In the 2007 case, an agent pretended to be a journalist to catch a teenager who had phoned in bomb threats to a high school in Lacey, Wash., south of Seattle. An FBI behavioral analysis determined that the 15-year-old “appeared to be very narcissistic and was feeding off the attention he was receiving as a result of the bomb threats,” according to the report.

But they didn’t know who was sending the emails through proxy servers to shield his location.

The FBI decided to play on the kid’s narcissism by sending him an email from the make-believe editor. The email included an attachment with a fake news story and pictures. When the link to the photos was clicked, it activated a computer program that revealed the teenager’s location. He was caught.

It was an ingenious ploy that worked. But the cost was clouding a crucial and needed distinction between law enforcement and journalism.

After the FBI’s charade was exposed in 2014, the Reporters Committee for Freedom of the Press protested in a letter to the Justice Department and the FBI on behalf of more than two dozen journalism organizations, including The Washington Post. It said “the utilization of news media as a cover for delivery of electronic surveillance software … endangers the media’s credibility and creates the appearance that it is not independent of the government.”

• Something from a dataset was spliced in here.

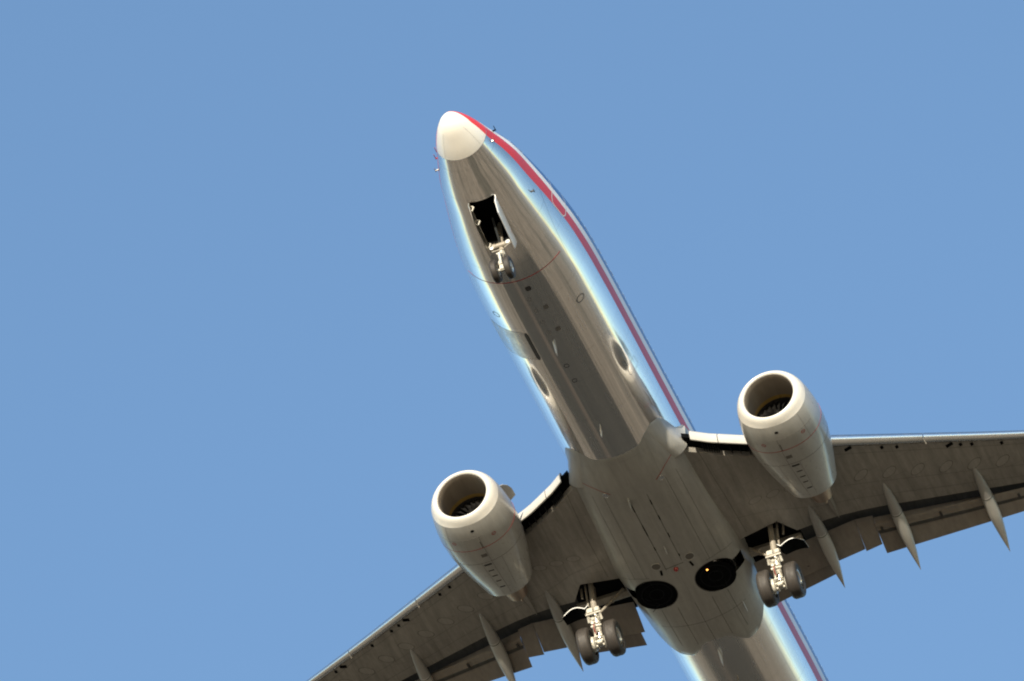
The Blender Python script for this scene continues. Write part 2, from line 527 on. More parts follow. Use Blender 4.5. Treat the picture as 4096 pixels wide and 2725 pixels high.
# doors of the nose wheel bay: two long plates hinged at its sides, hanging down
def nose_door(s):
    q = MB()
    N = 14
    outer, inner = [], []
    for i in range(N + 1):
        u = i / N
        x = lerp(w0 + .02, w1 + .12, u)
        e = fpt(x, s * math.asin((wy + .01) / fsec(x)[2]))
        h = .48 * min(1, (u + .05) * 5) ** .5 if u < .2 else .48
        if u > .93: h = .48 * (1 - (u - .93) / .07 * .45)
        bot = e + Vector((0, -s * .02, -h))
        mid_ = e + Vector((0, s * .012, -h * .5))
        t = Vector((0, s * .022, 0))
        outer.append([e + t, mid_ + t, bot + t]); inner.append([e, mid_, bot])
    rings = [[*inner[i], *outer[i][::-1]] for i in range(N + 1)]
    q.loft(rings)
    d = q.build('nose_gear_door', MAT['doorskin'] if s < 0 else MAT['dull'], ROOT, angle=30)
    # red hazard line across the rear end of the door
    x = w1 - .30
    e = fpt(x, s * math.asin((wy + .01) / fsec(x)[2]))
    k = MB()
    k.add([e + Vector((0, s * .028, 0)), e + Vector((.025, s * .028, 0)), e + Vector((.025, s * .040, -.2)), e + Vector((0, s * .040, -.2))], [(0, 1, 2, 3)])
    k.build('hazard_line', MAT['red'], d, False)
    # hinge arms inside
    for u in ((.10, .42, .97) if s > 0 else (.5,)):
        x = lerp(w0, w1, u)
        e = fpt(x, s * math.asin(wy / fsec(x)[2]))
        h = MB()
        h.path([e + Vector((0, -s * .02, .03)), e + Vector((.0, -s * .075, -.06)), e + Vector((.02, -s * .01, -.17))], [.022, .03, .022], 8)
        h.build('hinge_arm', MAT['gear'], d)
    return d
nose_door(1); nose_door(-1)

# ------------------------------------------------------------------ wheels
def wheel(parent, c, R_, W_, hubmat='hub', rim=.52):
    y = Vector((0, 1, 0)); c = Vector(c)
    q = MB()
    h = W_ / 2
    prof = [(-h * .72, R_ * rim), (-h * .92, R_ * (rim + .08)), (-h, R_ * .72), (-h * .97, R_ * .84), (-h * .84, R_ * .93), (-h * .62, R_ * .985)]
    # tread with grooves
    for k in (-.42, -.14, .14, .42):
        prof += [(h * k - .012, R_), (h * k - .010, R_ - .012), (h * k + .010, R_ - .012), (h * k + .012, R_)]
    prof += [(h * .62, R_ * .985), (h * .84, R_ * .93), (h * .97, R_ * .84), (h, R_ * .72), (h * .92, R_ * (rim + .08)), (h * .72, R_ * rim)]
    q.revolve(prof, c, y, 48)
    t = q.build('tyre', MAT['tyre'], parent, angle=25)
    q = MB()
    for s in (-1, 1):
        q.revolve([(s * h * .72, R_ * rim), (s * h * .80, R_ * rim * .97), (s * h * .76, R_ * rim * .9), (s * h * .45, R_ * rim * .82), (s * h * .45, R_ * rim * .45), (s * h * .7, R_ * rim * .36), (s * h * .72, R_ * .05), (s * h * .72, .001)], c, y, 36)
        for k in range(8):
            a = 2 * pi * k / 8
            p = c + Vector((math.cos(a) * R_ * rim * .62, s * h * .45, math.sin(a) * R_ * rim * .62))
            q.tube(p, p + Vector((0, s * .03, 0)), R_ * rim * .08, n=8)
    q.build('wheel_rim', MAT[hubmat], parent)

# nose gear
b = MB()
NZ = -3.29
b.tube((4.13, 0, -1.25), (4.10, 0, -2.42), .08, .075, 18, 2)
b.tube((4.10, 0, -2.40), (4.10, 0, -2.55), .08, .08, 18)
b.tube((4.10, 0, -2.55), (4.085, 0, -2.63), .10, .10, 18)
b.tube((4.08, 0, -2.62), (4.0, 0, -3.2), .055, .055, 16, 1)
b.box((4.04, 0, -3.0), (.17, .22, .20))
b.box((4.0, 0, -3.22), (.16, .16, .2))
b.tube((3.985, -.3, NZ), (3.985, .3, NZ), .045, n=14)
ng = b.build('nose_gear', [MAT['gear'], MAT['chrome'], MAT['geardull']], ROOT, label='white nose landing gear leg with two wheels')
for s in (-1, 1): wheel(ng, (3.985, s * .205, NZ), .345, .2)
b = MB()
b.path([(4.02, 0, -2.64), (3.78, 0, -2.82), (3.92, 0, -3.12)], [.035, .045, .035])
b.tube((3.78, -.07, -2.82), (3.78, .07, -2.82), .03)
b.build('torque_link', MAT['gear'], ng)
b = MB()
b.tube((4.05, -.15, -2.22), (4.05, .19, -2.22), .085, n=18)
b.tube((4.05, .15, -2.22), (4.05, .24, -2.22), .10, n=18)
b.tube((4.05, -.15, -2.22), (4.05, -.2, -2.22), .05, n=12)
b.build('steering_actuator', MAT['geardull'], ng)
for s, r in ((-1, .07), (1, .06)):
    b = MB()
    p = Vector((3.96, s * .25, -2.30 - .04 * s))
    b.revolve([(-.02, r), (-.03, r * .8), (-.035, .001)], p, (1, 0, 0), 20, 1)
    b.revolve([(-.02, r), (.05, r * .9), (.11, r * .4), (.12, .001)], p, (1, 0, 0), 20, 0)
    b.build('taxi_light', [MAT['gear'], MAT['white']], ng)
b = MB()
b.path([(4.02, .27, -2.42), (4.02, -.1, -2.42)], .022)
b.path([(4.0, -.12, -2.40), (3.97, -.38, -2.28)], .02)
b.path([(4.06, .06, -2.48), (3.99, .07, -2.9), (3.95, .1, -3.1)], .014)
b.path([(4.0, -.05, -2.48), (3.94, -.08, -2.75), (3.96, -.06, -3.05)], .011)
b.build('brake_hose', MAT['geardull'], ng)
b = MB()
b.tube((4.06, 0, -2.2), (3.5, 0, -1.6), .035, .04)
b.build('drag_brace', MAT['primer'], ng)

# ------------------------------------------------------------------ belly fairing (wing to body)
X0 = [(0, 13.52), (20, 13.50), (33, 13.27), (45, 13.2), (57, 13.3), (64, 13.6), (72, 14.1), (90, 14.6), (100, 15.0)]
X1 = [(0, 22.05), (9, 22.1), (20, 22.45), (30, 22.68), (38, 22.66), (48, 22.45), (60, 22.0), (75, 21.4), (90, 20.9), (100, 20.6)]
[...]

On Thursday, the day the study was released, AP Vice President Paul Colford said impersonation “compromises the ability of a free press to gather the news safely and effectively and raises serious constitutional concerns.”

The FBI adopted “a much more strict interim policy” on impersonating journalists in June, as the study was being finalized, according to the report. But the stricter policy, which requires a series of approvals, falls short, said Bruce Brown, the Reporters Committee executive director.

Inspector General Michael Horowitz called the new policy “a significant improvement.” True, but he should have pushed for a ban on journalistic impersonation.

Any policy regulating impersonation of journalists should do so “more aggressively than this one does,” Brown said. A more aggressive policy, he added, would require the attorney general to approve the deception and inform the news organization affected, at least after its name had been used.

But even a more aggressive policy would be second best to no ruse.

Brown was emphatic: “We never want to see impersonation.”